Time machine backups

Discussion in 'Mac Basics and Help' started by Luc4, Jun 29, 2009.

  1. Luc4 macrumors newbie

    Joined:
    Oct 10, 2008
    #1
    Hi! I just did my show... :) I spilled some coffee on my macbook. Seemed to work, but keyboard was gone... anyway, I turned it off and I'm waiting for it to dry. I don't know the real amount of the damages. I know that maybe I will have to bury it, but I have another problem...

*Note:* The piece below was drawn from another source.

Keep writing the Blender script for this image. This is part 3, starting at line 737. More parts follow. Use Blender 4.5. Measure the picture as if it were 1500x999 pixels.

    Computers store enormous amount of important information nowadays... like, for instance, my thesis, very useful in a few months when I'm taking my degree in engineering :) I have some backups but... the most recent of them were taken by time machine... so I have two questions:

    1. In the worst situation, in which I have to buy a completely new macbook because mine drowned in my 5 o'clock coffee... :) will I be able to get my thesis from my time machine backups? I mean, the HD won't be the same, will it be possible?
    2. Now, I'm working on my Linux system... I see it can access the time machine HD... but I can't understand how it is organised. Is it possible to get my thesis (LyX file) with my Linux system? I guess it is not... but I ask it anyway.

    Thanks for any information you can give me!
     
  2. BobZune macrumors 6502a

    Joined:
    Oct 26, 2007
    Location:
    USA
    #2
    1. Yes, you can. You can search for --> restoring from Time Machine <-- or similar phrase for steps. It is pretty easy and you can restore the whole machine that way.

    2. It is not much fun to use a non-TM-aware system. See http://www.macosxhints.com/article.php?story=20080623213342356 for a way to do it from Linux. For a file or two, it may not be very painful.
     
  3. gotenks05 macrumors member

    Joined:
    Jan 1, 2009
    #3
    Yes, you can, you can navigate in to where the file is on your hard drive and copy it back on. Also, from my experience of reinstalling Mac OS X Leopard many times, you should be able to import the data from time machine at the time of setting up your computer with a user name & such.